> _Task requirements_
Collect every line that includes the string "this".

Scripts that build scenes
* * *

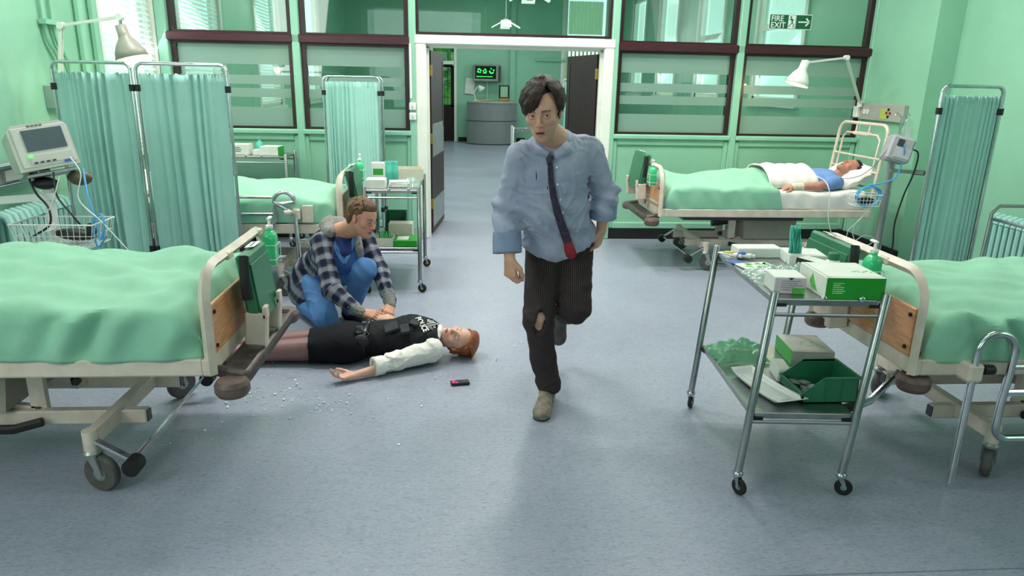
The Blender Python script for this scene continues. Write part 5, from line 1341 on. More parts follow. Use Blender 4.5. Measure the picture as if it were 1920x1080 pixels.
def folds(scale, amp, seed, stretch=(1, 1, 1), ridge=True):
    """long creases running in a few directions, fading in and out"""
    rg = np.random.RandomState(seed); D = []
    for k in range(3):
        v = rg.normal(size=3)*V3(1, .6, 1)*V3(*stretch); D.append((v/np.linalg.norm(v), rg.uniform(0, 6.28), rg.uniform(.7, 1.5)))
    def fn(P):
        x, y, z = P[:, 0], P[:, 1], P[:, 2]; out = 0
        for k, (v, ph, f) in enumerate(D):
            w = noise3(x, y, z, scale*.30, seed+k*2.3); a = (P @ v)*scale*f*1.15+ph+w*3.2
            m = np.clip(.15+noise3(y, z, x, scale*.22, seed*1.7+k), 0, 1)
            out = out+((1-np.abs(np.sin(a)))**1.6-.38)*m
        return -amp*1.15*out-amp*.12*noise3(x, y, z, scale*2, seed)
    return fn
def hair_locks(F, T, n, seed, base, lock_len, r=.006, flow=None, k=.004):
    rg = np.random.RandomState(seed)
    for i in range(n): base(F, T, rg, i)
def front(F, x, z, y0, y1, n=160):
    """y of the surface first met when walking from y0 to y1 at (x, z)"""
    ys = np.linspace(y0, y1, n); P = np.stack([np.full(n, x), ys, np.full(n, z)], 1); cur = np.full(n, 1e3)
    for q in F.p: cur = Field.comb(cur, Field.one(q, P), q)
    i = np.nonzero(cur < 0)[0]
    return ys[i[0]] if len(i) else None
def top(F, x, y, z0, z1, n=160):
    zs = np.linspace(z0, z1, n); P = np.stack([np.full(n, x), np.full(n, y), zs], 1); cur = np.full(n, 1e3)
    for q in F.p: cur = Field.comb(cur, Field.one(q, P), q)
    i = np.nonzero(cur < 0)[0]
    return zs[i[0]] if len(i) else None
def ribbon(name, pts, width, thick, m, parent, side=(1, 0, 0), **k):
    q = MB(); P = [Vector(p) for p in pts]; n = len(P); W = width if isinstance(width, (list, tuple)) else [width]*n; S = Vector(side)
    vs = []; fs = []
    for i, p in enumerate(P):
        t = (P[min(i+1, n-1)]-P[max(i-1, 0)]).normalized(); s = (S-t*S.dot(t)).normalized(); nn = t.cross(s)
        for a, b in ((-1, -1), (1, -1), (1, 1), (-1, 1)): vs.append(p+s*a*W[i]/2+nn*b*thick/2)
    for i in range(n-1):
        for k_ in range(4): a = i*4+k_; b = i*4+(k_+1) % 4; fs.append((a, b, b+4, a+4))
    fs += [(3, 2, 1, 0), tuple((n-1)*4+j for j in range(4))]
    q.add(vs, fs, False); return q.build(name, m, parent, **k)
def shoe(parent, ankle, heel, toe, up, m, sole, name='shoe', w_=.042, lace=None):
    a, h_, t = V3(*ankle), V3(*heel), V3(*toe); u = V3(*up); d = (t-h_)/np.linalg.norm(t-h_); s = np.cross(d, u); F = Field()
    F.cap(h_+u*.035, a+u*.0, .038, .040, .02); F.cap(h_+u*.035+d*.02, t-d*.05+u*.028, .038, w_, .03, 1, (u, 1.15)); F.cap(t-d*.06+u*.025, t-d*.035+u*.022, w_, .036, .02, 1, (u, 1.3)); F.cap(a, t-d*.09+u*.035, .035, .03, .03)
    F.cut(h_+u*.006, u, .003)
    F.p[-1] = ('h', h_+u*.006, u/np.linalg.norm(u), None, None, .004, -1, None)
    o = F.build(name, m, parent, .004)
    G = Field(); G.cap(h_+d*.018+u*.002, h_+d*.1+u*.002, .038, .034, .02, 1, (u, 3.2)); G.cap(h_+d*.1+u*.002, t-d*.045+u*.002, .036, .045, .02, 1, (u, 3.2))
    G.build('sole', sole, o, .004)
    if lace:
        for k in range(4):
            p = a*.0+h_+d*(np.linalg.norm(t-h_)*(.46+.075*k))+u*(.088-.009*k)
            MB().tube([p-s*.022-u*.008, p+u*.0, p+s*.022-u*.008], .003, 6).build('lace', lace, o)
    return o
# cut(): keep the side opposite to n ; ('h' distance is (P-c).n, subtract => removes where it is negative)
def keep(F, c, n, k=.004): F.p.append(('h', V3(*c), -V3(*n)/np.linalg.norm(n), None, None, k, -1, None))   # removes everything beyond c along n

def lock(pts, r0, r1, k=.003):
    P = spline([Vector(tp(*p)) for p in pts], 3); n = len(P)-1
    for i in range(n): F.cap(P[i], P[i+1], (r0+(r1-r0)*i/n)*hs, (r0+(r1-r0)*(i+1)/n)*hs, k)
def short_hair(seed, n=110, front=30, side=2, back=-48):
    rg = np.random.RandomState(seed); U = rg.uniform; out = []
    for i in range(n):
        a = U(-180, 180); c = cos(radians(a)); lim = front if c > .5 else (side if c > -.3 else back)
        e = U(lim+20, 88) if rg.rand() < .6 else lim+22; out.append((a, e, a+U(-14, 26)*(1 if c > 0 else .3), max(lim+U(-6, 6), e-U(22, 40)), .0095, .003, U(.0, .06)))
    return out
# ------------------------------------------------------------ running man
man = thing('person', 'man in torn pale blue shirt and loose tie striding towards the viewer', 'person', (0, 0, 0))
SKM = (206, 156, 134)
hc = V3(.366, 3.185, 1.528); hB = basis((-.30, -.93, -.20), (-.13, -.16, 1)); hs = 1.03
neck = (.435, 3.325, 1.385)
Rs, Re, Rw = (.262, 3.30, 1.325), (.222, 3.41, 1.055), (.238, 3.27, .835)
Ls, Le, Lw = (.618, 3.37, 1.355), (.722, 3.48, 1.12), (.722, 3.50, .93)
pel = (.515, 3.56, .86); Rh, Rk, Ra = (.435, 3.53, .82), (.398, 3.37, .50), (.462, 3.42, .10)
Lh, Lk, La = (.60, 3.57, .82), (.588, 3.42, .545), (.572, 3.80, .415)
F = Field(); T = head(F, hc, hB, hs, .0045, neck, .047)
F.cap(neck, (.44, 3.36, 1.25), .075, .11, .05); F.cap((.44, 3.37, 1.25), (.49, 3.48, .98), .115, .105, .04); F.cap((.49, 3.48, .98), pel, .105, .12, .04)
F.cap(V3(*Rs)+V3(0, .01, -.03), V3(*Ls)+V3(0, .01, -.03), .04, .04, .03)
for a, b, c in ((V3(*Rs)+V3(.015, .01, -.025), Re, Rw), (V3(*Ls)+V3(-.015, .01, -.025), Le, Lw)): F.cap(a, b, .038, .038, .03); F.cap(b, c, .038, .026, .015)
for a, b, c in ((Rh, Rk, Ra), (Lh, Lk, La)): F.cap(a, b, .08, .052, .03); F.cap(b, c, .050, .036, .015)
hand(F, Rw, hbasis((.02, -.22, -.95), (-.75, -.65, .1)), .98, (.9, 1.3, .8), -1, .8)
hand(F, Lw, hbasis((-.16, .10, -.95), (.85, -.5, 0)), .98, (.8, 1.2, .8), 1, .7)
hcf = head_color(hc, hB, hs, SKM, (168, 104, 98), (48, 34, 30), .4, .35, False, .0045)
F.build('body', SKIN, man, .0032, hcf)
eyes(T, hB, man, hs, hB.T @ V3(-.13, -.98, .05), (70, 62, 46))
# hair: swept fringe
HAIR = mat('dark brown hair', (48, 31, 25), .5, var=.45, vs=30, stretch=(1, 1, .25), bump=.5, bs=180, spec=.3)
def hair_on(F, T, B, s, strands, rad=(.083, .103, .092), cen=(0, -.014, .044), k=.002):
    """strands combed over the skull: each is (a0, e0, a1, e1, r0, r1, lift) in degrees, a = 0 at the face, positive to the subject's right"""
    def S(a, e, r):
        a, e = radians(a), radians(e); return T(cen[0]+rad[0]*r*sin(a)*cos(e), cen[1]+rad[1]*r*cos(a)*cos(e), cen[2]+rad[2]*r*sin(e))
    for (a0, e0, a1, e1, r0, r1, lf) in strands:
        P = []
        for q in range(6):
            t = q/5; P.append(S(a0+(a1-a0)*t, e0+(e1-e0)*t, 1+lf*sin(pi*t)*.8+lf*.35*t))
        for q in range(5): F.cap(P[q], P[q+1], (r0+(r1-r0)*q/5)*s, (r0+(r1-r0)*(q+1)/5)*s, k)
F = Field(); F.ell(T(0, -.030, .052), V3(.080, .088, .084)*hs, hB, .01); F.ell(T(0, -.062, -.0), V3(.070, .050, .085)*hs, hB, .02); F.ell(T(.012, .020, .078), V3(.055, .060, .046)*hs, hB, .02)
rg = np.random.RandomState(4); U = rg.uniform; st_ = []
for i in range(46):
    t = i/45; st_.append((-28+U(-6, 6)+150*max(0, t-.6), 62+18*t+U(-4, 4), 4+108*t+U(-4, 4), 2-46*min(1, t*1.5)+U(-9, 5), .0105, .0024, U(.03, .11)))
for i in range(14):
    t = i/13; st_.append((-22+U(-5, 5), 58+U(-4, 4), 10+60*t, -6-24*t+U(-9, 5), .008, .0018, U(.08, .15)))
for i in range(34):
    t = i/33; st_.append((-40-20*t+U(-6, 6), 66+14*t+U(-4, 4), -52-98*t+U(-4, 4), (-4-38*min(1, t*2.2))+U(-9, 6), .0105, .0028, U(.02, .08)))
for i in range(30): a = 95+170*i/29; st_.append((a+U(-10, 10), 70+U(-8, 8), a+U(-8, 8), -48+U(-9, 6), .011, .004, U(.01, .06)))
for i in range(12): a = U(-60, 60); st_.append((a, 74, a+U(20, 60), 82+U(-14, 0), .009, .003, U(.06, .13)))
hair_on(F, T, hB, hs, st_, (.088, .106, .095))
F.build('hair', HAIR, man, .0034)
# shirt
SHIRT = mat('pale blue grey cotton shirt', (172, 176, 196), .85, var=.10, vs=7, bump=.12, bs=260, spec=.15, col2=(152, 158, 182))
SHIRT_D = mat('inside of blue shirt cuff', (134, 146, 176), .85, var=.08, vs=9, bump=.3, bs=260, spec=.15)
F = Field()
bR = np.array(Matrix(((1, 0, 0), (0, 1, -.28), (0, .28, 1))).normalized())
F.ell((.440, 3.36, 1.235), (.172, .125, .20), bR, .05); F.ell((.475, 3.44, 1.06), (.165, .132, .20), bR, .05); F.ell((.505, 3.50, .93), (.168, .138, .16), bR, .05)
F.cap((.30, 3.31, 1.335), (.58, 3.36, 1.36), .054, .056, .05); F.cap((.40, 3.32, 1.375), (.47, 3.335, 1.385), .062, .062, .03)
F.cap(V3(*Rs)+V3(.008, 0, 0), V3(*Re)+V3(.012, 0, 0), .056, .062, .03); F.cap(Re, (.228, 3.33, .93), .067, .062, .03)
F.cap(Ls, Le, .057, .069, .03); F.cap(Le, (.718, 3.46, 1.05), .072, .062, .03)
F.cap((.425, 3.50, .86), (.595, 3.53, .87), .118, .118, .05); F.ell((.40, 3.40, 1.10), (.15, .12, .16), None, .05); F.cut((.44, 3.40, .80), (-.0, .0, 1))
F.p[-1] = ('h', V3(.487, 3.42, .775), V3(.42, -.25, 1)/1.113, None, None, .004, -1, None)
F.p.append(('h', V3(.487, 3.42, .775), V3(-.47, -.2, .88)/1.018, None, None, .004, -1, None))
keepP = V3(.228, 3.33, .91)
F.ell(tuple(hc+V3(.062, .105, -.138)), (.045, .05, .05), None, .01, -1)
wr = folds(26, .011, 2, (1, 1, .55)); wr2 = folds(60, .005, 5, (1, 1, .7))
def dispS(P):
    d = wr(P)+wr2(P)
    # drag folds fanning from the armpits and across the waist
    x, y, z = P[:, 0], P[:, 1], P[:, 2]
    w = np.exp(-((z-1.0)/.14)**2); d += -.007*w*np.sin((z*1.0+(x-.48)*.55)*62+2*np.sin(x*16))
    for (ex, ey, ez) in (Re, Le):
        r = np.sqrt((x-ex)**2+(y-ey)**2+(z-ez)**2); d += -.005*np.exp(-(r/.12)**2)*np.sin(z*95+x*30)
    return d
F.disp = dispS
shirt = F.build('shirt', SHIRT, man, .0052)
SF = F
def cuff(parent, c, ax, r, h_, m, seed, name='rolled_cuff'):
    ax = V3(*ax); ax = ax/np.linalg.norm(ax); G = Field(); c = V3(*c); G.cap(c-ax*h_/2, c+ax*h_/2, r, r*1.02, .01)
    G.p.append(('h', c+ax*h_*.62, -ax, None, None, .006, -1, None)); G.p.append(('h', c-ax*h_*.62, ax, None, None, .006, -1, None))
    G.cap(c-ax*h_*1.5, c+ax*h_*1.5, r*.62, None, .004, -1); G.disp = folds(34, .006, seed, (1, 1, .6)); return G.build(name, m, parent, .0045)
cuff(man, (.228, 3.325, .905), (.03, -.3, -1), .069, .085, SHIRT_D, 4)
cuff(man, (.722, 3.485, 1.05), (0, .06, -1), .070, .09, SHIRT_D, 8)
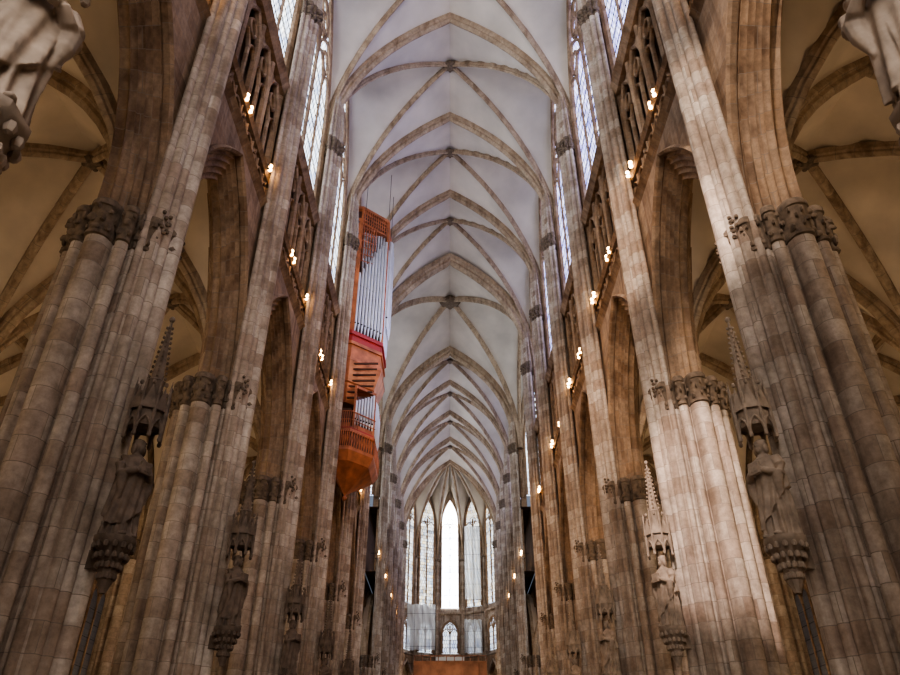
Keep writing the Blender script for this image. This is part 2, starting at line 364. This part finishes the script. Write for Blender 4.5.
# ------------------------------------------------------------------ apse walls
ap=MB()
AW=1.2
wap=window_mesh('apse_window',AW,22.6,34.4,3.6,2,GLA,0.16,heads=33.4)
wap_c=window_mesh('apse_window_centre',AW,22.6,34.4,3.6,2,GLC,0.10,heads=33.4)
wtr=window_mesh('apse_triforium_window',1.1,16.8,19.3,1.6,2,GLT,0.16,heads=19.0)
for k in range(7):
    p=av[k];q=av[k+1];mx=(p[0]+q[0])/2;my=(p[1]+q[1])/2;a=math.atan2(my-AC[1],mx-AC[0])
    R=Matrix.Rotation(a,4,'Z')
    hs=math.hypot(q[0]-p[0],q[1]-p[1])/2
    F=lambda s,x,z:(R@V3(x,s,0))+V3(mx,my,z)
    ap.grid([[F(-hs,0,z) for z in (15.3,22.6)],[F(hs,0,z) for z in (15.3,22.6)]],[15.3,22.6],[0,2*hs],0)
    for sg in (-1,1): ap.grid([[F(sg*(AW-.03),0,z) for z in (22.6,41)],[F(sg*hs,0,z) for z in (22.6,41)]],[22.6,41],[0,.5],0)
    oo=arch(AW,3.6,0,10); ap.grid([[F(s,0,34.4+z),F(s,0,41)] for s,z in oo],[0,3],None,0)
    oa=arch(hs-.25,3.6,0,10)
    ap.grid([[F(s,x,12+z) for x in (-.3,.3)] for s,z in oa],None,None,1)
    ap.grid([[F(s,-.3,12+z),F(s,-.3,16.2)] for s,z in oa],[0,3],None,1)
    ap.sweep([F(s,-.35,12+z) for s,z in oa],R@V3(1,0,0),diamond(.25,.3),0)
    for z in (16.4,21.9): ap.grid([[F(s,0,z+.15),F(s,-.3,z+.1),F(s,-.3,z-.1),F(s,0,z-.25)] for s in (-hs,hs)],None,None,0)
    wx=F(0,-.12,0)
    addwin(wap_c if k==3 else wap,(wx.x,wx.y,0),a); addwin(wtr,(wx.x,wx.y,0),a)
for k in range(8):
    p=av[k]; ang=math.atan2(p[1]-AC[1],p[0]-AC[0])
    for da,rr in ((0,.2),(.035,.12),(-.035,.12)):
        rad=RV-(.25 if da==0 else .12)
        ap.bar((AC[0]+rad*math.cos(ang+da),AC[1]+rad*math.sin(ang+da),-1.6),(AC[0]+rad*math.cos(ang+da),AC[1]+rad*math.sin(ang+da),29.3),rr,10,0)
    for kk in range(10): ap.sphere((AC[0]+(RV-.3)*math.cos(ang)+.3*math.cos(kk),AC[1]+(RV-.3)*math.sin(ang)+.3*math.sin(kk),29),.14,6,4,2)
ap.build('wall_apse',[STONE,STONEW,CARVE])
m=MB(); 
pts=[(17*math.cos(math.radians(-10+20*k)),AC[1]+12*math.sin(math.radians(-10+20*k))) for k in range(11)]
m.grid([[V3(x,y,z) for z in (-1.6,17)] for x,y in pts],[0,18],None); m.grid([[V3(x,y,16.2),V3(x*.4,AC[1]+(y-AC[1])*.55,16.2)] for x,y in pts])
m.build('wall_ambulatory',[STONE])
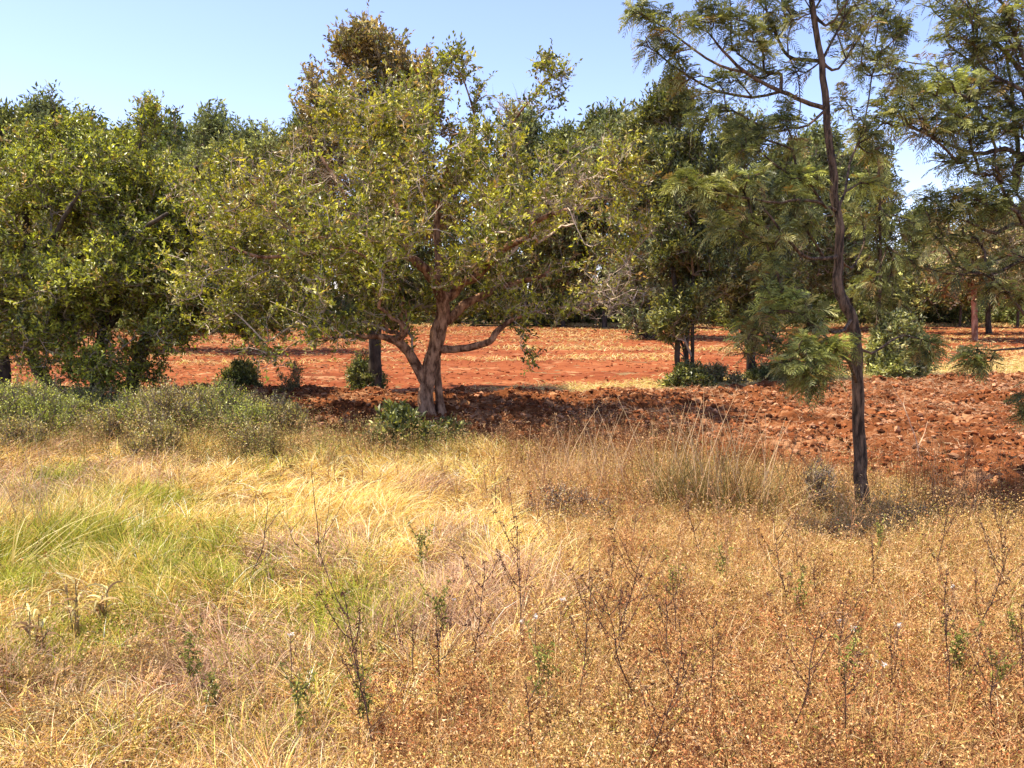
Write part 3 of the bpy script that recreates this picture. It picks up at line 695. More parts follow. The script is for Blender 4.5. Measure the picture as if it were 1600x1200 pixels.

* * *

> _Solution below_
The Blender Python script for this scene continues. Write part 5, from line 1341 on. More parts follow. Use Blender 4.5. Measure the picture as if it were 1920x1080 pixels.
Keep writing the Blender script for this image. This is part 2, starting at line 364. This part finishes the script. Write for Blender 4.5.
Write part 3 of the bpy script that recreates this picture. It picks up at line 695. More parts follow. The script is for Blender 4.5. Measure the picture as if it were 1600x1200 pixels.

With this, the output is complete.